The Weight of Lies: A Novel by Emily Carpenter



I saw my own meanness and desperation for her to erase the past. As we stood there, eyes blazing, pulses racing, the inevitability of it all became clear. When the two of us came into contact, we were always going to do this- react like incompatible chemicals in a lab experiment. Sizzle. Spark, Then explode.

Meg Ashley is the daughter of the author Frances Ashley, whose best selling horror novel decades old may or may not be true. As with all things Frances, cold, distant, manipulative, selfish- what is true and what is imagined is impossible to decipher. Growing up in the shadow of her fame, but in a life of privilege afforded because of her cult classic novel, Meg’s childhood was lonely and at times far too adult and damaging. After three ‘Frances Free’ years, she has to face her mother. When she receives a party invitation, she decides to show up and is given an offer she cannot refuse. Write a tell all, exposing all her mother’s ugliest truths. So she must go back to the source of inspiration for her mother’s novel, Bonny Island, Georgia. Time to show the world the real Frances, if the fans want dirt, it’s dirt they shall get!

Excavating the secrets of the island, and the woman (Doro) whose life her mother destroyed, she must sift through the fiction and facts. But the woman she meets is nothing like the creepy child killer in the book. She is strong, warm, welcoming despite the horror story setting of the place. Finally reading the book her mother penned, while staying in the place is doing things to her mind. The lies her mother told crumble against the memories Doro shares, the questions she answers. The story has excerpts from the original horror story about Kitten, taking the reader into the eerie child killer. One who may or may not be Doro. If Kitten was strange, Doro comes off as more unique, fascinating. How could her mother destroy her entire life? She was just a little girl, in awe of Meg’s mother. As she pokes at the old real murder that occurred on the island, she discovers things that don’t sit right. Throw in some romance with Kao, with his own secrets, unsure if she can trust him when true terror overtakes her and you have one strange story. Passion, fear, facing ones strengths and weaknesses. With Wild horses running on the island, wild stories and lies, the atmosphere is fitting.

Everyone is damaged, you don’t know who to trust. Meg’s and Frances relationship is never really settled for me, not even at the end. I can’t going into why I think Meg’s cold mother doesn’t make sense knowing the full story without giving away the ending. Doro I wonder about too. Can all these people with wildness inside of them really be this controlled? The Kitten story at times bothered me, it’s a personal thing. I don’t like stories within stories, as it sort of breaks into the flow. I actually see Meg as not selfish so much as weakened by her life of privilege. I imagine it would be hard to step out of your famous mother’s shadow, to be strong and independent when you’ve never learned how to be. Money can be as great a manipulator as any abuse. She is a fledgling that never learned to fly, ¬†longing to flee her cold mother but without the confidence to do so. There are a lot of people out there that grow accustomed to control. It makes sense to me that she is still clinging to her mother’s support while pushing her mother away. It’s also why she falls for Doro in a sense, who has a natural way about her, a much warmer nature- or does she?

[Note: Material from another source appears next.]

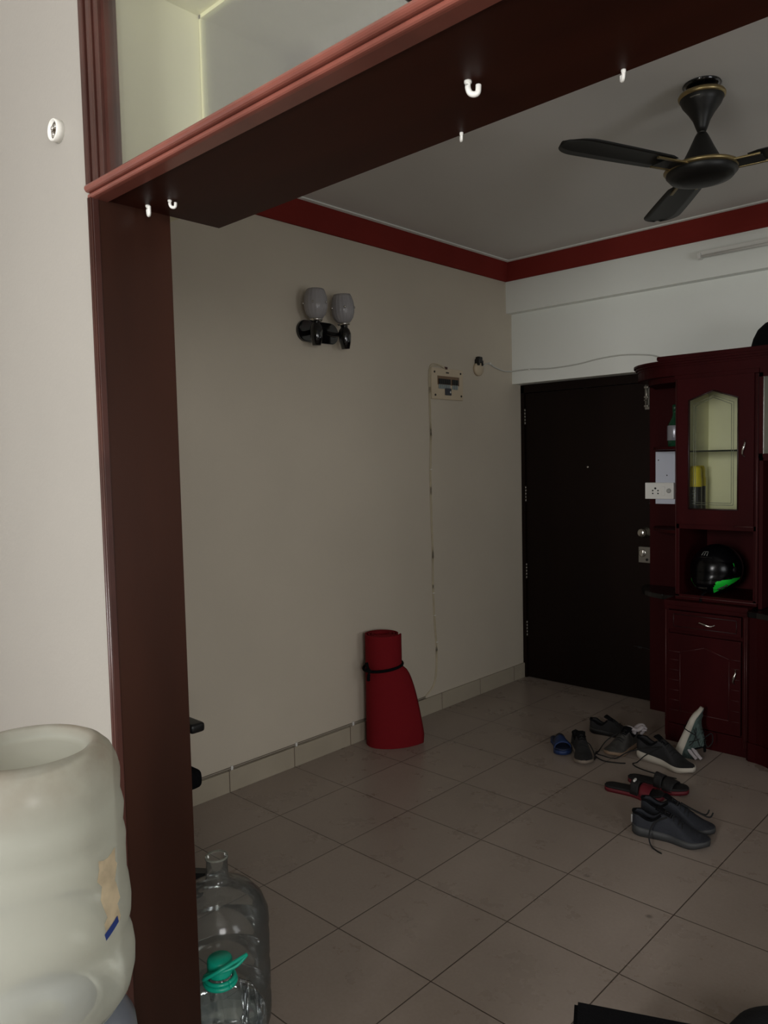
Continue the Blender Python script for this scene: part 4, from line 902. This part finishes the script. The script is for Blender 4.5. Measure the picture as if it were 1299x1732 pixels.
# local X (toe) -> up and slightly right ; local Z (upper) -> right ; local Y -> towards the wall
rx = Vector((0.34, 0.20, 0.92)).normalized(); rz_ = Vector((0.965, 0.26, 0)); rz_ = (rz_ - rx * rz_.dot(rx)).normalized(); ry = rz_.cross(rx)
sh.rotation_euler = Matrix((rx, ry, rz_)).transposed().to_euler()
sock((-1.560, 3.885, 0.0), 'white sock hanging out of the grey green sneaker onto the floor', [[(0.012, 0.0, 0.085), (0.035, -0.01, 0.06), (0.060, -0.02, 0.035), (0.085, -0.02, 0.012)], [(0.01, -0.01, 0.06), (0.035, -0.025, 0.035), (0.065, -0.03, 0.010)]], 0.012, M_sock)

def slipper(name, label, loc, rz, sole_m, foot_m, strap_m, L_=0.26, W=0.050, h=0.022, two=False, band=None):
    s = thing(name, label, 'sandal', loc, (0, 0, rz), 'slippers and sandals scattered before the cabinet'); N = 28; curve = lambda t: 0.010 * math.sin(t * PI)
    for (nm, m_, z0, z1, sc_) in (('sole', sole_m, 0, h * 0.7, 1.0), ('footbed', foot_m, h * 0.7, h, 0.97)):
        secs = []
        for i in range(N + 1):
            t = i / N; w_ = foot_w(min(max(t, 0.006), 0.994), W) * sc_; x = t * L_; c = curve(t); lift = 0.010 * sstep(0.7, 1, t)
            secs.append([(x, c - w_, z0 + lift), (x, c - w_, z1 + lift), (x, c - w_ * 0.5, z1 + lift - 0.001), (x, c + w_ * 0.5, z1 + lift - 0.001), (x, c + w_, z1 + lift), (x, c + w_, z0 + lift)])
        bm = bmesh.new(); loft(bm, secs, closed=True, cap=True); link(nm, bm, m_, s, True)
    def strap(t0, t1, hgt, m_, nm, r_=0.002):
        secs = []
        for k in range(15):
            a = PI * k / 14; row = []
            for q in range(6):
                t = t0 + (t1 - t0) * q / 5; w_ = foot_w(t, W) * 1.01; row.append((t * L_, curve(t) - w_ * math.cos(a) * (1.0), h * 0.5 + (hgt - 0.010 * (q / 5)) * math.sin(a) ** 0.7))
            secs.append(row)
        bm = bmesh.new(); loft(bm, secs); o = link(nm, bm, m_, s, True); md = o.modifiers.new('t', 'SOLIDIFY'); md.thickness = 0.004; return o
    if two:
        strap(0.46, 0.60, 0.060, strap_m, 'strap'); o = strap(0.62, 0.80, 0.045, band, 'strap'); 
        bm = B(0.50 * L_, 0.53 * L_, -0.012, 0.014, h * 0.5 + 0.054, h * 0.5 + 0.0635, bev=0.001); link('metal_badge', bm, M_white, s) if band is M_redr else bm.free()
    else:
        o = strap(0.42, 0.80, 0.058, strap_m, 'strap')
        if band: strap(0.40, 0.47, 0.062, band, 'strap')
    return s
M_redr = mat('maroon_rubber', (98, 14, 28), 0.6); M_bf = mat('black_footbed', (16, 14, 15), 0.75, bump=0.3, bscale=200)
slipper('blue_slipper', 'small blue slide slipper, leftmost of the footwear on the floor', (-2.192, 3.648, 0), D(-48), M_blue, M_blued, M_blue, L_=0.235, W=0.047, h=0.030, band=M_black)
slipper('red_sandal', 'black and red slide sandal with white badge, nearer one of the pair', (-1.690, 3.262, 0), D(6), M_redr, M_bf, M_bf, L_=0.27, W=0.052, h=0.026, two=True, band=M_redr)
slipper('red_sandal', 'black and red slide sandal lying behind its mate, toe to the right', (-1.650, 3.420, 0), D(0), M_redr, M_bf, M_bf, L_=0.285, W=0.052, h=0.026, two=True, band=M_bf)

# ------------------------------------------------------------------ office chair hidden behind the post
oc = thing('office_chair', 'black swivel office chair mostly hidden behind the brown post', 'chair', (-2.57, 1.275, 0), (0, 0, 0))
seat = B(-0.20, 0.238, -0.22, 0.23, 0.40, 0.47, bev=0.03, seg=4); link('seat', seat, M_cloth, oc, True)
bm = B(-0.215, -0.16, -0.20, 0.20, 0.52, 0.95, bev=0.025, seg=4); link('backrest', bm, M_cloth, oc, True)
bm = bmesh.new(); tube(bm, [(-0.10, 0, 0.40), (-0.22, 0, 0.42), (-0.235, 0, 0.60)], 0.018, n=10); link('back_support', bm, M_black, oc, True)
for sg in (-1, 1):
    bm = bmesh.new(); tube(bm, [(-0.02, sg * 0.20, 0.42), (-0.02, sg * 0.26, 0.44), (-0.04, sg * 0.26, 0.58)], 0.015, n=10); ar = link('armrest', bm, M_black, oc, True)
    bm = B(-0.20, 0.165, sg * 0.26 - 0.03, sg * 0.26 + 0.03, 0.575, 0.610, bev=0.013, seg=3); link('arm_pad', bm, M_black, ar, True)
bm = bmesh.new(); lathe(bm, [(0, 0.09), (0.028, 0.09), (0.028, 0.25), (0.018, 0.26), (0.018, 0.40), (0, 0.40)], 20); link('gas_lift', bm, M_black, oc, True)
base = link('hub', lathe(bmesh.new(), [(0, 0.06), (0.045, 0.06), (0.045, 0.11), (0.03, 0.125), (0, 0.125)], 20), M_black, oc, True)
for k in range(5):
    a = D(44 + 72 * k); Rm = Matrix.Rotation(a, 4, 'Z')
    bm = bmesh.new(); secs = []
    for (r_, w2, z0, z1) in ((0.03, 0.028, 0.070, 0.115), (0.16, 0.026, 0.068, 0.105), (0.325, 0.022, 0.060, 0.094)):
        secs.append([Rm @ Vector((r_, -w2, z0)), Rm @ Vector((r_, w2, z0)), Rm @ Vector((r_, w2 * 0.8, z1)), Rm @ Vector((r_, -w2 * 0.8, z1))])
    loft(bm, secs, closed=True, cap=True, smooth=False); lg = link('leg', bm, M_black, oc)
    bm = bmesh.new()
    for sg in (-1, 1): lathe(bm, [(0, 0), (0.024, 0), (0.026, 0.004), (0.024, 0.012), (0, 0.012)], 20, Rm @ Matrix.Translation((0.29, sg * 0.014 - (0.006), 0.0265)) @ Matrix.Rotation(PI / 2 * -1, 4, 'X'))
    tube(bm, [Rm @ Vector((0.29, 0, 0.0265)), Rm @ Vector((0.29, 0, 0.068))], 0.007, n=8, sub=1)
    link('castor', bm, M_black, lg)

# ------------------------------------------------------------------ water bottles
def jar_profile(inv=False):
    # upright 20 litre jar: base to neck
    p = [(0, 0.020), (0.085, 0.020), (0.098, 0.0), (0.118, 0.006), (0.132, 0.026), (0.135, 0.05), (0.135, 0.085), (0.129, 0.095), (0.129, 0.105), (0.135, 0.115), (0.135, 0.175), (0.129, 0.185), (0.129, 0.197), (0.135, 0.207), (0.135, 0.265), (0.130, 0.275), (0.130, 0.285), (0.136, 0.296), (0.134, 0.325), (0.120, 0.362), (0.094, 0.392), (0.060, 0.408), (0.036, 0.418), (0.030, 0.432), (0.0285, 0.480), (0.031, 0.484), (0.030, 0.490), (0.026, 0.490)]
    return p
wj = thing('water_jar', 'empty clear twenty litre water jar on the floor behind the brown post', 'water bottle', (-1.745, 1.155, 0))
bm = bmesh.new(); lathe(bm, jar_profile(), 64); link('body', bm, M_jar, wj, True)
bm = bmesh.new(); lathe(bm, [(0.0245, 0.488), (0.0305, 0.492), (0.0310, 0.486)], 32); link('neck_rim', bm, M_ribgl, wj, True)
# smaller bottle with teal cap
pb = thing('water_bottle', 'clear ribbed plastic water bottle with teal cap and carry handle', 'water bottle', (-1.534, 1.013, 0))
ZT = 0.315
bm = bmesh.new(); lathe(bm, [(0, 0.012), (0.06, 0.010), (0.075, 0.0), (0.098, 0.010), (0.104, 0.03), (0.104, 0.12), (0.098, 0.135), (0.104, 0.150), (0.106, 0.205), (0.102, 0.235), (0.084, 0.262), (0.055, 0.282), (0.034, 0.292), (0.028, 0.300), (0.026, 0.335), (0, 0.336)], 96, ribs=12, rib_a=0.034); link('body', bm, M_pet, pb, True)
bm = bmesh.new(); lathe(bm, [(0.0, 0.326), (0.0285, 0.326), (0.0295, 0.330), (0.0295, 0.362), (0.027, 0.366), (0, 0.366)], 48, ribs=24, rib_a=0.02); link('cap', bm, M_teal, pb, True)
bm = bmesh.new(); tube(bm, [(0.036 * math.cos(a), 0.036 * math.sin(a), 0.308) for a in [2 * PI * k / 20 for k in range(21)]], 0.006, n=8, sub=2)
tube(bm, [(0.034 * math.cos(a), 0.034 * math.sin(a), 0.318) for a in [2 * PI * k / 20 for k in range(21)]], 0.005, n=8, sub=2); hd = link('neck_ring', bm, M_teal, pb, True)
v1 = Vector((0.728, 0.685, 0)); v2 = Vector((-0.685, 0.728, 0))
bm = bmesh.new()
for o_ in (-0.006, 0.006):
    tube(bm, [v1 * -0.036 - v2 * 0.012 + Vector((0, 0, 0.318)), v1 * -0.026 - v2 * (0.038 + o_) + Vector((0, 0, 0.342)), v1 * 0.012 - v2 * (0.040 + o_) + Vector((0, 0, 0.358 + o_)), v1 * 0.045 - v2 * 0.020 + Vector((0, 0, 0.364 + o_)), v1 * 0.066 + v2 * 0.0 + Vector((0, 0, 0.372))], 0.0045, n=8)
link('carry_handle', bm, M_teal, hd, True)

# inverted jar on the dispenser at the left
JX, JY, JZ = -1.1106, 0.4279, 0.7450
dj = thing('dispenser_jar', 'milky scuffed water jar upside down on a dispenser, front left', 'water bottle', (JX, JY, JZ))
prof = [(0.028, -0.04), (0.028, 0.006), (0.042, 0.014), (0.088, 0.024), (0.112, 0.036), (0.126, 0.054), (0.1325, 0.078), (0.1335, 0.098), (0.131, 0.116), (0.1265, 0.126), (0.1262, 0.138), (0.1300, 0.150), (0.1310, 0.168), (0.1285, 0.180), (0.1262, 0.190), (0.1262, 0.224), (0.1272, 0.240), (0.1255, 0.250), (0.1235, 0.258), (0.1250, 0.268), (0.1262, 0.282), (0.1240, 0.292), (0.1215, 0.302), (0.1225, 0.314), (0.1230, 0.330), (0.1195, 0.345), (0.112, 0.360), (0.101, 0.370), (0.090, 0.375), (0.083, 0.371), (0.078, 0.362), (0.072, 0.357), (0.058, 0.356), (0.050, 0.349), (0, 0.346)]
prof = [(r_, z * 1.1 - (0.014 if 0.03 < z < 0.175 else 0)) for r_, z in prof]
bm = bmesh.new(); lathe(bm, prof, 96); link('body', bm, M_jarmilk, dj, True)
bm = bmesh.new(); secs = []
outline = [(-0.9, 0.16), (-0.6, 0.30), (-0.2, 0.27), (0.1, 0.40), (0.5, 0.36), (0.8, 0.5), (1.0, 0.3)]
ac = math.radians(25)
for k in range(9):
    q = k / 8; z = 0.165 + 0.105 * q; wj_ = 0.10 + 0.03 * math.sin(k * 2.3) + 0.05 * q; r_ = 0.1335 if z < 0.215 else 0.1290
    secs.append([(r_ * math.cos(ac + s_ * wj_), r_ * math.sin(ac + s_ * wj_), z + 0.004 * math.sin(k * 3 + s_ * 2)) for s_ in (-1, -0.5, 0, 0.5, 1)])
loft(bm, secs); link('torn_label', bm, mat('torn_paper', (196, 180, 150), 0.85, var=0.15, vscale=40), dj, True)['label'] = 'torn remains of a paper label'
bm = bmesh.new(); loft(bm, [[(0.1345 * math.cos(ac - 0.12 + 0.05 * k), 0.1345 * math.sin(ac - 0.12 + 0.05 * k), 0.158 + 0.003 * k), (0.1345 * math.cos(ac - 0.14 + 0.05 * k), 0.1345 * math.sin(ac - 0.14 + 0.05 * k), 0.168 + 0.003 * k)] for k in range(5)]); link('blue_print', bm, mat('blue_ink', (40, 62, 130), 0.6), dj)
ds = thing('water_dispenser', 'grey plastic water dispenser base under the upside down jar', 'water dispenser', (JX, JY, 0))
bm = bmesh.new(); lathe(bm, [(0.0, 0.70), (0.030, 0.705), (0.034, 0.762), (0.060, 0.770), (0.085, 0.768), (0.112, 0.752), (0.130, 0.720), (0.136, 0.66), (0.138, 0.60), (0.0, 0.60)], 56); link('jar_seat', bm, mat('blue_grey_plastic', (128, 134, 146), 0.3, coat=0.3), ds, True)
bm = B(-0.15, 0.15, -0.15, 0.15, 0.30, 0.605, bev=0.02, seg=3); link('body', bm, mat('dispenser_white', (205, 206, 206), 0.4), ds)
bm = bmesh.new(); tube(bm, [(0.0, -0.15, 0.40), (0.0, -0.19, 0.40), (0.0, -0.20, 0.37)], 0.012, n=10); link('tap', bm, mat('tap_blue', (40, 80, 150), 0.4), ds, True)
for x in (-0.13, 0.13):
    for y in (-0.13, 0.13): link('leg', B(x - 0.015, x + 0.015, y - 0.015, y + 0.015, 0, 0.31, bev=0.003), M_steel, ds)

# ------------------------------------------------------------------ dark pieces at the bottom right
tb = thing('storage_bench', 'black fabric bench with only its top corner visible at the bottom', 'bench', (-0.78, 1.61, 0), (0, 0, 0))
PX = [(-0.868, 1.522), (-0.500, 1.692), (-0.30, 1.30), (-0.66, 1.12)]
bm = bmesh.new(); q = [(x + 0.78, y - 1.61) for x, y in PX]; prism(bm, [(x * 0.94, y * 0.94) for x, y in q], 0.0, 0.284, 'z', bev=0.006); link('body', bm, M_cloth, tb)
bm = bmesh.new(); prism(bm, [(x * 1.0, y * 1.0) for x, y in q], 0.285, 0.305, 'z', bev=0.008); link('lid', bm, M_cloth, tb)
bgp = thing('backpack', 'black backpack lying on the floor at the bottom right corner', 'bag', (-0.545, 2.045, 0), (0, 0, D(35)))
bm = bmesh.new(); lathe(bm, [(0, 0.0), (0.13, 0.0), (0.16, 0.02), (0.165, 0.05), (0.14, 0.085), (0.08, 0.10), (0, 0.104)], 40); bmesh.ops.scale(bm, vec=(1.0, 0.72, 1), verts=bm.verts); link('body', bm, mat('navy_black_cloth', (14, 16, 22), 0.85, bump=0.3, bscale=150), bgp, True)
bm = bmesh.new(); tube(bm, [(0.02, 0.09, 0.06), (0.07, 0.13, 0.05), (0.14, 0.13, 0.045), (0.17, 0.07, 0.04)], 0.016, n=10, flat=0.5); link('strap', bm, M_cloth, bgp, True)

Revenge somehow has a way of pulling the avenger down too. Was Frances’s novel truth disguised as fiction, a way to show events as they really played out, the only way to expose Doro? Or is Frances more twisted than her evil character? The story is twisted and strange. I had to finish the novel, but I started to figure a few things out. It’s a good mystery/horror without being terrifying. It’s not all about the murder, there are parts of the book about Meg’s youth and love affair with an older man, exposing how in some ways she grew up too fast, wasn’t mothered properly despite all the wealth. Why are we less likely to feel bad for rich people? I know, sadness is less painful minus poverty, but let’s face it, abuse sucks for everyone regardless of financial status.